Profile Image for Ben.
969 reviews118 followers
July 7, 2019
A mediocre travel book. Saro-Wiwa is too often unwilling to engage with other people along the way. For example, when visiting the (underwhelming, powerless) National Museum in Lagos, she is annoyed when the staffers focus on a German tourist: "All interest in me disappeared. I felt irked. Why focus all their attention on this German when they'd be better off getting a juicy tip fro him and me both?" Instead of learning anything from the museum employees, she takes it as an opportunity to be offended and wanders around the museum by herself.

The author gets some of her self worth from her identity as a Nigerian, but she is also afraid of it (her father was killed for political reasons), and she largely doesn't like Nigeria or Nigerians. It is interesting to read about her conflicted feelings about the country. The eventual positive epiphany to me was disappointing, seemingly contrived and insincere. Nigeria has great dancers? Admittedly I have never seen Nigerian dancing, but it doesn't seem quite enough.

> Mabel and I set off one day to the local NEPA office in Satellite Town to pay the electricity bill. In her hand was a cheque for 4,000, NEPA's fee for giving us less than four hours of electricity that month. The NEPA man sat in a tiny office, watching an evangelical church service on his portable DVD player. The device was powered by batteries since there was no electricity in the building.

> In other countries I marvel at ancient ruins found among their modern streets, but in Nigeria, a modern jewel among our ruins was deeply impressive: vanilla ice cream, glossy magazines and other banal consumer items never seemed more enchanting.

> Two months in Nigeria was all it had taken for me to capitulate to the culture of transgression. Throwing plastic bottles into ditches or ignoring my seatbelt had become second nature to me.
Profile Image for Kemi.
75 reviews
June 19, 2015
I enjoyed this book. We don't hear enough stories about Africa written by Africans. That obviously creates a disparity in representation. Views can be stereotypical -- I remember the photo floating around the web a few months ago about how all books about Africa had a picture of sunset over the Serengeti with a giraffe or elephant in silhouette.

Africa isn't ALL like that.

Which is one of reasons why I REALLY liked Noo (pronounced gnaw) Saro-Wiwa's travel memoir. It was honest. It was her experience. It was unapologetic and not romantic. I think that every writer has a responsibility (if they choose to take it) to not feel cornered in a box of what they should and should not do.

That said, Noo Saro-Wiwa's experience of a Nigeria really really easily falls into the tropes about the country. Corruption. Corruption. Corruption. It's all true. That's so real. But I wonder what this memoir could have been like if Saro-Wiwa had let go of her expectations.



I think the book could have been balanced with more humor and lightheartedness -- which is definitely there at moments, but I wanted to hear more of that.
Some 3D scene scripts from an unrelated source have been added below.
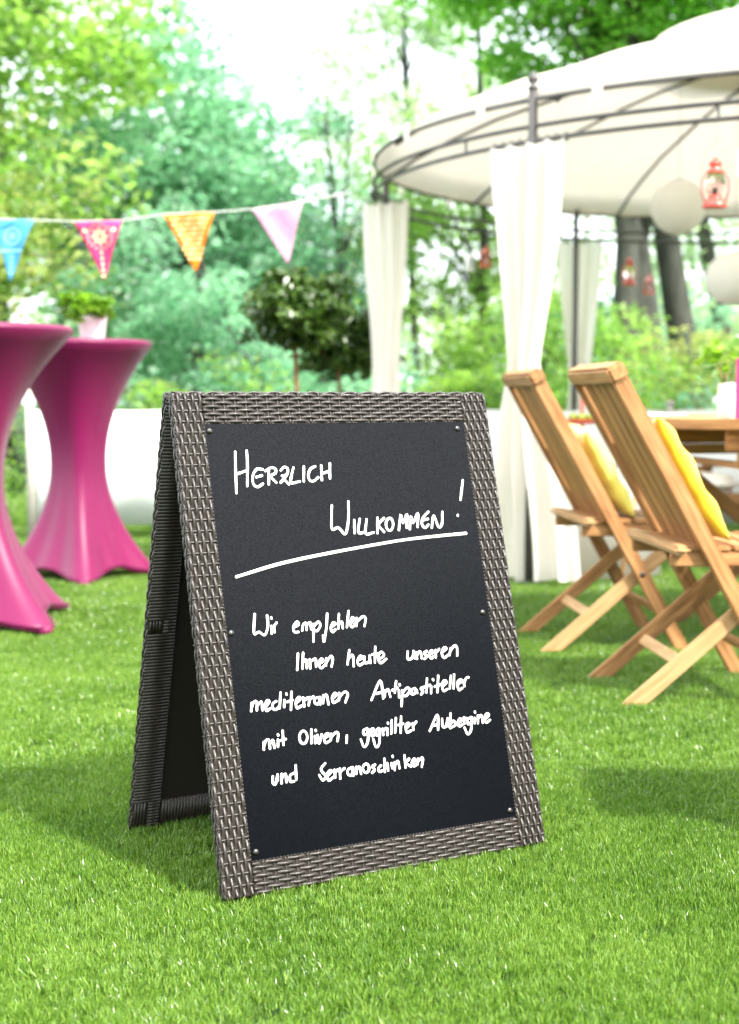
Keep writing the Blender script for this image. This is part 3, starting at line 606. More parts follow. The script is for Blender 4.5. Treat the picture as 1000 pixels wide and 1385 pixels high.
def bush(name, x, y, rx, ry, rz, leafmat, seed, leaf, nc, per, cr, label, group=None):
    t = empty(name, (x, y, 0), 0, label=label, cat='bush', group=group)
    P, CC = crown_points(nc, per, rx, ry, rz, cr, seed, .2); P = P+np.array([0, 0, rz*.85]); P = P[P[:, 2] > .03]
    V, F = leaves_np(P, leaf, seed); link('foliage', np_mesh('foliage', V, F), leafmat, t)
    mb = MB()
    for k in range(6):
        c = CC[k]+np.array([0, 0, rz*.85]); mb.tube([Vector((c[0]*.1, c[1]*.1, -.02)), Vector((c[0]*.6, c[1]*.6, max(c[2], .1)*.6)), Vector((c[0], c[1], max(c[2], .12)))], [.02, .014, .005], 6)
    mb.build('stems', M['bark'], t, smooth=True); return t
GB = 'bushes along the fence'
bush('bush', -2.78, 9.3, .62, .45, .62, M['leaf_hedge'], 31, .055, 60, 160, .2, 'leafy bush left of the pale post, reaching down to the lawn', GB)
bush('bush', -3.6, 9.7, .7, .5, .85, M['leaf_hedge'], 32, .06, 60, 150, .22, 'taller leafy bush at the left edge behind the near pink table', GB)
for i, (x, rz, lm, lb) in enumerate([(-1.35, .62, 'leaf_hedge', 'bush behind the white screen between the far pink table and the A-frame'),
                                     (-.3, .66, 'leaf_teal', 'bluish bush behind the white screen under the laurels'),
                                     (.75, .60, 'leaf_hedge', 'bush behind the white screen, left of the big white curtain'),
                                     (1.9, .66, 'leaf_hedge', 'bush behind the white screen between the chair backs'),
                                     (3.0, .62, 'leaf_teal', 'bluish bush behind the wooden table')]):
    bush('bush', x, 11.4+.3*(i % 2), .75, .5, rz, M[lm], 33+i, .07, 50, 130, .24, lb, GB)
# unseen trees and bushes added to darken the chalkboard's reflection
def copy_tree(o, loc, rz, label):
    c = o.copy(); col.objects.link(c); c.location = loc; c.rotation_euler = (0, 0, rz); c['label'] = label
    for ch in [q for q in bpy.data.objects if q.parent == o]:
        d = ch.copy(); col.objects.link(d); d.parent = c
    return c
srcs = [o for o in col.objects if o.name.startswith('broadleaf_tree') and o.parent is None]
for i, (k, x, y, rz) in enumerate([(0, -6, -9, .4), (9, 0.0, -10.5, 1.3), (1, 4.5, -12, 2.2)]):
    copy_tree(srcs[k], (x, y, 0), rz, 'unseen tree added behind the viewer for the board reflection, %s' % ['to the left', 'in the middle', 'to the right'][i])
hb = bush('reflection_bush', 5.4, -2.2, 1.2, 1.0, 1.45, M['leaf_laurel'], 71, .09, 110, 150, .4, 'tall dark bush added out of view for the board reflection, nearest to the garden', 'unseen bushes added right of the viewer')  # out-of-view bush row, added as a dark reflection for the chalkboard
for i, (x, y, rz) in enumerate([(6.4, -3.6, 1.4), (6.9, -5.2, 2.5), (6.5, -.6, .9), (7.2, 1.2, 3.3), (6.0, -6.6, 4.1), (4.2, -6.9, 5.0)]):
    copy_tree(hb, (x, y, 0), rz, 'tall dark bush added out of view for the board reflection, ' + ['second along', 'third along', 'just beyond the nearest', 'level with the bench', 'fourth along', 'last of the row'][i])

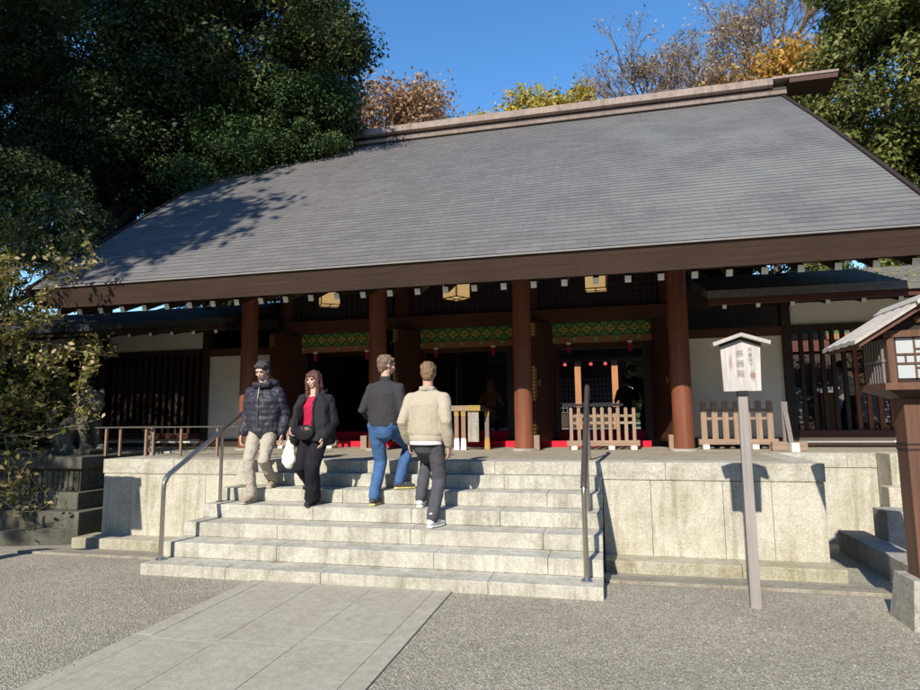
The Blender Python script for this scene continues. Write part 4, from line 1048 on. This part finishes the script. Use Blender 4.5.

But this isn't fiction. So again, I appreciate her honesty on the page. Overall I connected a lot with this book. I learned about things/places I'd never heard about this country that also in some weird way belongs to me too. It's complicated, but reading this book reminded me that complicated feelings are OK.
Profile Image for Larissa.
Author 14 books294 followers
December 15, 2016
A really interesting portrait of and travelogue about Nigeria, made all the more interesting by the fact that the author, Noo Saro-Wiwa is herself Nigerian, but grew up in England and then stopped going back to the country all together after the murder of her activist father. This is by no means a memoir. Saro-Wiwa's does occasionally dip into her own and her family's personal history, but always maintains a certain distance from events in her past and doesn't delve too much into her own emotions or feelings—even when describing, for instance, the process of reassembling her father's skeleton years after his death, once his body had been recovered and returned to his family. I think she could have written this book as a more introspective memoir and probably would have done a great job with it, but Saro-Wiwa is a travel writer (she's written several travel guides) and it makes sense that she'd opt for a more hybrid approach.

I've read several books now that are set in Lagos, and it was interesting to see that churning, chaotic, vibrant, and sometimes frightening environment recreated here, often with long discussions of some of the urban fixtures and institutions that have been discussed and/or critiqued by other authors (I'm thinking of Teju Cole's Every Day is For the Thief, specifically) like the National Museum or the danfo buses. But it was also fascinating to read more about areas of Nigeria that I had not only never heard of, but also which returned a pretty shockingly sparse selection of images when I tried to Google them. (I think this is a book that would have benefited immensely from the inclusion of some photographs, even in black and white.)